**PROBLEM DETAILS**
Print the data that follows exactly.

**GIVEN INFORMATION**
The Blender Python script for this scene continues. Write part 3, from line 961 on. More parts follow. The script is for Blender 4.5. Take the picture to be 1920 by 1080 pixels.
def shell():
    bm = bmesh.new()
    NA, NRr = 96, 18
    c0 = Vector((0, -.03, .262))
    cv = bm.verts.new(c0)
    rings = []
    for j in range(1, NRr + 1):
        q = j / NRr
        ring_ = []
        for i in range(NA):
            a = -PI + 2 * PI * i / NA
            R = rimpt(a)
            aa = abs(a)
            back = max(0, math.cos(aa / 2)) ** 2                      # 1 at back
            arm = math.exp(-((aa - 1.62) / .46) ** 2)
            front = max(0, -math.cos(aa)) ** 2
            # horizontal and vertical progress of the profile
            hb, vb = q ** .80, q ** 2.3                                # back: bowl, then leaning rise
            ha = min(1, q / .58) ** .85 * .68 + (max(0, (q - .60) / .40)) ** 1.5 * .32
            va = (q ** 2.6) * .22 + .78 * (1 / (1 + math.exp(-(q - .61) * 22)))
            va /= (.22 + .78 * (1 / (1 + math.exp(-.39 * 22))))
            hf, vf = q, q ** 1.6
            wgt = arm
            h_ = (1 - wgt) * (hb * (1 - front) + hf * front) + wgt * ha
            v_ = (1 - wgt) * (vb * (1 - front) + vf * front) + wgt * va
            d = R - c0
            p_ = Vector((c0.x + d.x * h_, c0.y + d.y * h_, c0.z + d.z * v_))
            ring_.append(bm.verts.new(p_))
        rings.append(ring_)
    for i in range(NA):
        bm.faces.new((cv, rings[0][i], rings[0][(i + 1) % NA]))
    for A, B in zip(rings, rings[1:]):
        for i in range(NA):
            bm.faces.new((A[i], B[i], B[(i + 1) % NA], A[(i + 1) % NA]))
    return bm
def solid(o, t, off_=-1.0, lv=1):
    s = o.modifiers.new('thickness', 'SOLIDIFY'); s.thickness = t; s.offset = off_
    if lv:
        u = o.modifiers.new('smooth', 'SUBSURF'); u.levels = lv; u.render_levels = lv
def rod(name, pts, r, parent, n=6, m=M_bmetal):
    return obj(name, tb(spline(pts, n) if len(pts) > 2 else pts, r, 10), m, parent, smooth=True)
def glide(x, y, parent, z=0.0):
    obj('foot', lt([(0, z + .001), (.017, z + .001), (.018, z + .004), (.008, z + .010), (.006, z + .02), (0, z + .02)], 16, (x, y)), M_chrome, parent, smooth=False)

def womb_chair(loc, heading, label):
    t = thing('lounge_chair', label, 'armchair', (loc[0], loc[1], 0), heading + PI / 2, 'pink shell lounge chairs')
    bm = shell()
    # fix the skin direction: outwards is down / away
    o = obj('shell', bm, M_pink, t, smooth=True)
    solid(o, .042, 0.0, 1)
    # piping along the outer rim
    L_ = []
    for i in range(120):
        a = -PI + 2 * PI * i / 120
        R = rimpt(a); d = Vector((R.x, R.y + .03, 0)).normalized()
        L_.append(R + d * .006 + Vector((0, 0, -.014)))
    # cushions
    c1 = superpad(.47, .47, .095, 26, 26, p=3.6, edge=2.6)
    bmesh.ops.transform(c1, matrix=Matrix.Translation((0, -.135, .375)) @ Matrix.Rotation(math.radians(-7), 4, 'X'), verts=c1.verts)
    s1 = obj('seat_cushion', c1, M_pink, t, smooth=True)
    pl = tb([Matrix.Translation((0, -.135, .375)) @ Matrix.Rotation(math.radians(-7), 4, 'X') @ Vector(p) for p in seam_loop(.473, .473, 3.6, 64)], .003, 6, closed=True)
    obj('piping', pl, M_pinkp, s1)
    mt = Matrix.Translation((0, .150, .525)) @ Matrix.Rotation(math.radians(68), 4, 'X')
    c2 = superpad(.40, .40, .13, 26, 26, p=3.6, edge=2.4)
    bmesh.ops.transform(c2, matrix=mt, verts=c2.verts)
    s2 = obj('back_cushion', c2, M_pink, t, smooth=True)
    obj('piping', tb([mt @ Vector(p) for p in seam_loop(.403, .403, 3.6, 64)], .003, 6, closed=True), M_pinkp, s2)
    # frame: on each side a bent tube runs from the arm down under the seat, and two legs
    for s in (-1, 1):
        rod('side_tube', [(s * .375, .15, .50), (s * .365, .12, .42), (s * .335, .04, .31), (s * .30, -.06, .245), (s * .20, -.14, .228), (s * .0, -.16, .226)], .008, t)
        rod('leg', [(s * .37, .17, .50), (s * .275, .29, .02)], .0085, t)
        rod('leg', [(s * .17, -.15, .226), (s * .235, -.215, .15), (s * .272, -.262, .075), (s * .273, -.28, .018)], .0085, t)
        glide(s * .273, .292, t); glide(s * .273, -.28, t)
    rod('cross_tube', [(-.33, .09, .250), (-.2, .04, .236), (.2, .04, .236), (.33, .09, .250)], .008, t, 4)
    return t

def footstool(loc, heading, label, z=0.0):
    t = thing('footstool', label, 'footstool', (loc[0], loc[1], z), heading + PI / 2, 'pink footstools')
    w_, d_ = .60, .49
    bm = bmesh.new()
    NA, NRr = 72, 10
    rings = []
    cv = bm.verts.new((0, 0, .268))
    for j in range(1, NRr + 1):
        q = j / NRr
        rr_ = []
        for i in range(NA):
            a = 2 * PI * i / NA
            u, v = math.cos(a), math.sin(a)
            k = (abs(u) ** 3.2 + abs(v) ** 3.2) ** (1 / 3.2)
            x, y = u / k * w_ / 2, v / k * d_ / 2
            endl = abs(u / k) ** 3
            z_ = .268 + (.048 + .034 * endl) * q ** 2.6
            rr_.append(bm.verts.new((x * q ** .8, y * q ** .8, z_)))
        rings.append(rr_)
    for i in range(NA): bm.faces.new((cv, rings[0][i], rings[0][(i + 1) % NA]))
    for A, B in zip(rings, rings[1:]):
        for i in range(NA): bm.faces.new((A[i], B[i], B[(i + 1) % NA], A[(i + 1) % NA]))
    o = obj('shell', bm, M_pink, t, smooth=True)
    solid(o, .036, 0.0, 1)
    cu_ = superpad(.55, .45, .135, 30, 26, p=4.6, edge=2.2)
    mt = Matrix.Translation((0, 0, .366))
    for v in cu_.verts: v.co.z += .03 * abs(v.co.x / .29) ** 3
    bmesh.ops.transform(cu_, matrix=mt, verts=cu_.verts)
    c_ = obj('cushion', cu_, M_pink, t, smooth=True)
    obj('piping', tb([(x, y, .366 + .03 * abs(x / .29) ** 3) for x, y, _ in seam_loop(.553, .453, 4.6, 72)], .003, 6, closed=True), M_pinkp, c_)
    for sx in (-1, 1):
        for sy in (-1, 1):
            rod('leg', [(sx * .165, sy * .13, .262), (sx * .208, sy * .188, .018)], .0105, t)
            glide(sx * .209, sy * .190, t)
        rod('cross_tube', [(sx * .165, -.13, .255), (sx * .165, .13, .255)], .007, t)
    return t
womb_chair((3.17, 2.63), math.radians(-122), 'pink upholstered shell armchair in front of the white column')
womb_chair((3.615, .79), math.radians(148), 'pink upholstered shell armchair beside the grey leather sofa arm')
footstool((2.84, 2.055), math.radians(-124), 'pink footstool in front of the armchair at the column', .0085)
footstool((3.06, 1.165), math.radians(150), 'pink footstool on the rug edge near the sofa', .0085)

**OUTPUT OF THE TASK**
The Blender Python script for this scene continues. Write part 3, from line 961 on. More parts follow. The script is for Blender 4.5. Take the picture to be 1920 by 1080 pixels.
def shell():
    bm = bmesh.new()
    NA, NRr = 96, 18
    c0 = Vector((0, -.03, .262))
    cv = bm.verts.new(c0)
    rings = []
    for j in range(1, NRr + 1):
        q = j / NRr
        ring_ = []
        for i in range(NA):
            a = -PI + 2 * PI * i / NA
            R = rimpt(a)
            aa = abs(a)
            back = max(0, math.cos(aa / 2)) ** 2                      # 1 at back
            arm = math.exp(-((aa - 1.62) / .46) ** 2)
            front = max(0, -math.cos(aa)) ** 2
            # horizontal and vertical progress of the profile
            hb, vb = q ** .80, q ** 2.3                                # back: bowl, then leaning rise
            ha = min(1, q / .58) ** .85 * .68 + (max(0, (q - .60) / .40)) ** 1.5 * .32
            va = (q ** 2.6) * .22 + .78 * (1 / (1 + math.exp(-(q - .61) * 22)))
            va /= (.22 + .78 * (1 / (1 + math.exp(-.39 * 22))))
            hf, vf = q, q ** 1.6
            wgt = arm
            h_ = (1 - wgt) * (hb * (1 - front) + hf * front) + wgt * ha
            v_ = (1 - wgt) * (vb * (1 - front) + vf * front) + wgt * va
            d = R - c0
            p_ = Vector((c0.x + d.x * h_, c0.y + d.y * h_, c0.z + d.z * v_))
            ring_.append(bm.verts.new(p_))
        rings.append(ring_)
    for i in range(NA):
        bm.faces.new((cv, rings[0][i], rings[0][(i + 1) % NA]))
    for A, B in zip(rings, rings[1:]):
        for i in range(NA):
            bm.faces.new((A[i], B[i], B[(i + 1) % NA], A[(i + 1) % NA]))
    return bm
def solid(o, t, off_=-1.0, lv=1):
    s = o.modifiers.new('thickness', 'SOLIDIFY'); s.thickness = t; s.offset = off_
    if lv:
        u = o.modifiers.new('smooth', 'SUBSURF'); u.levels = lv; u.render_levels = lv
def rod(name, pts, r, parent, n=6, m=M_bmetal):
    return obj(name, tb(spline(pts, n) if len(pts) > 2 else pts, r, 10), m, parent, smooth=True)
def glide(x, y, parent, z=0.0):
    obj('foot', lt([(0, z + .001), (.017, z + .001), (.018, z + .004), (.008, z + .010), (.006, z + .02), (0, z + .02)], 16, (x, y)), M_chrome, parent, smooth=False)

def womb_chair(loc, heading, label):
    t = thing('lounge_chair', label, 'armchair', (loc[0], loc[1], 0), heading + PI / 2, 'pink shell lounge chairs')
    bm = shell()
    # fix the skin direction: outwards is down / away
    o = obj('shell', bm, M_pink, t, smooth=True)
    solid(o, .042, 0.0, 1)
    # piping along the outer rim
    L_ = []
    for i in range(120):
        a = -PI + 2 * PI * i / 120
        R = rimpt(a); d = Vector((R.x, R.y + .03, 0)).normalized()
        L_.append(R + d * .006 + Vector((0, 0, -.014)))
    # cushions
    c1 = superpad(.47, .47, .095, 26, 26, p=3.6, edge=2.6)
    bmesh.ops.transform(c1, matrix=Matrix.Translation((0, -.135, .375)) @ Matrix.Rotation(math.radians(-7), 4, 'X'), verts=c1.verts)
    s1 = obj('seat_cushion', c1, M_pink, t, smooth=True)
    pl = tb([Matrix.Translation((0, -.135, .375)) @ Matrix.Rotation(math.radians(-7), 4, 'X') @ Vector(p) for p in seam_loop(.473, .473, 3.6, 64)], .003, 6, closed=True)
    obj('piping', pl, M_pinkp, s1)
    mt = Matrix.Translation((0, .150, .525)) @ Matrix.Rotation(math.radians(68), 4, 'X')
    c2 = superpad(.40, .40, .13, 26, 26, p=3.6, edge=2.4)
    bmesh.ops.transform(c2, matrix=mt, verts=c2.verts)
    s2 = obj('back_cushion', c2, M_pink, t, smooth=True)
    obj('piping', tb([mt @ Vector(p) for p in seam_loop(.403, .403, 3.6, 64)], .003, 6, closed=True), M_pinkp, s2)
    # frame: on each side a bent tube runs from the arm down under the seat, and two legs
    for s in (-1, 1):
        rod('side_tube', [(s * .375, .15, .50), (s * .365, .12, .42), (s * .335, .04, .31), (s * .30, -.06, .245), (s * .20, -.14, .228), (s * .0, -.16, .226)], .008, t)
        rod('leg', [(s * .37, .17, .50), (s * .275, .29, .02)], .0085, t)
        rod('leg', [(s * .17, -.15, .226), (s * .235, -.215, .15), (s * .272, -.262, .075), (s * .273, -.28, .018)], .0085, t)
        glide(s * .273, .292, t); glide(s * .273, -.28, t)
    rod('cross_tube', [(-.33, .09, .250), (-.2, .04, .236), (.2, .04, .236), (.33, .09, .250)], .008, t, 4)
    return t

def footstool(loc, heading, label, z=0.0):
    t = thing('footstool', label, 'footstool', (loc[0], loc[1], z), heading + PI / 2, 'pink footstools')
    w_, d_ = .60, .49
    bm = bmesh.new()
    NA, NRr = 72, 10
    rings = []
    cv = bm.verts.new((0, 0, .268))
    for j in range(1, NRr + 1):
        q = j / NRr
        rr_ = []
        for i in range(NA):
            a = 2 * PI * i / NA
            u, v = math.cos(a), math.sin(a)
            k = (abs(u) ** 3.2 + abs(v) ** 3.2) ** (1 / 3.2)
            x, y = u / k * w_ / 2, v / k * d_ / 2
            endl = abs(u / k) ** 3
            z_ = .268 + (.048 + .034 * endl) * q ** 2.6
            rr_.append(bm.verts.new((x * q ** .8, y * q ** .8, z_)))
        rings.append(rr_)
    for i in range(NA): bm.faces.new((cv, rings[0][i], rings[0][(i + 1) % NA]))
    for A, B in zip(rings, rings[1:]):
        for i in range(NA): bm.faces.new((A[i], B[i], B[(i + 1) % NA], A[(i + 1) % NA]))
    o = obj('shell', bm, M_pink, t, smooth=True)
    solid(o, .036, 0.0, 1)
    cu_ = superpad(.55, .45, .135, 30, 26, p=4.6, edge=2.2)
    mt = Matrix.Translation((0, 0, .366))
    for v in cu_.verts: v.co.z += .03 * abs(v.co.x / .29) ** 3
    bmesh.ops.transform(cu_, matrix=mt, verts=cu_.verts)
    c_ = obj('cushion', cu_, M_pink, t, smooth=True)
    obj('piping', tb([(x, y, .366 + .03 * abs(x / .29) ** 3) for x, y, _ in seam_loop(.553, .453, 4.6, 72)], .003, 6, closed=True), M_pinkp, c_)
    for sx in (-1, 1):
        for sy in (-1, 1):
            rod('leg', [(sx * .165, sy * .13, .262), (sx * .208, sy * .188, .018)], .0105, t)
            glide(sx * .209, sy * .190, t)
        rod('cross_tube', [(sx * .165, -.13, .255), (sx * .165, .13, .255)], .007, t)
    return t
womb_chair((3.17, 2.63), math.radians(-122), 'pink upholstered shell armchair in front of the white column')
womb_chair((3.615, .79), math.radians(148), 'pink upholstered shell armchair beside the grey leather sofa arm')
footstool((2.84, 2.055), math.radians(-124), 'pink footstool in front of the armchair at the column', .0085)
footstool((3.06, 1.165), math.radians(150), 'pink footstool on the rug edge near the sofa', .0085)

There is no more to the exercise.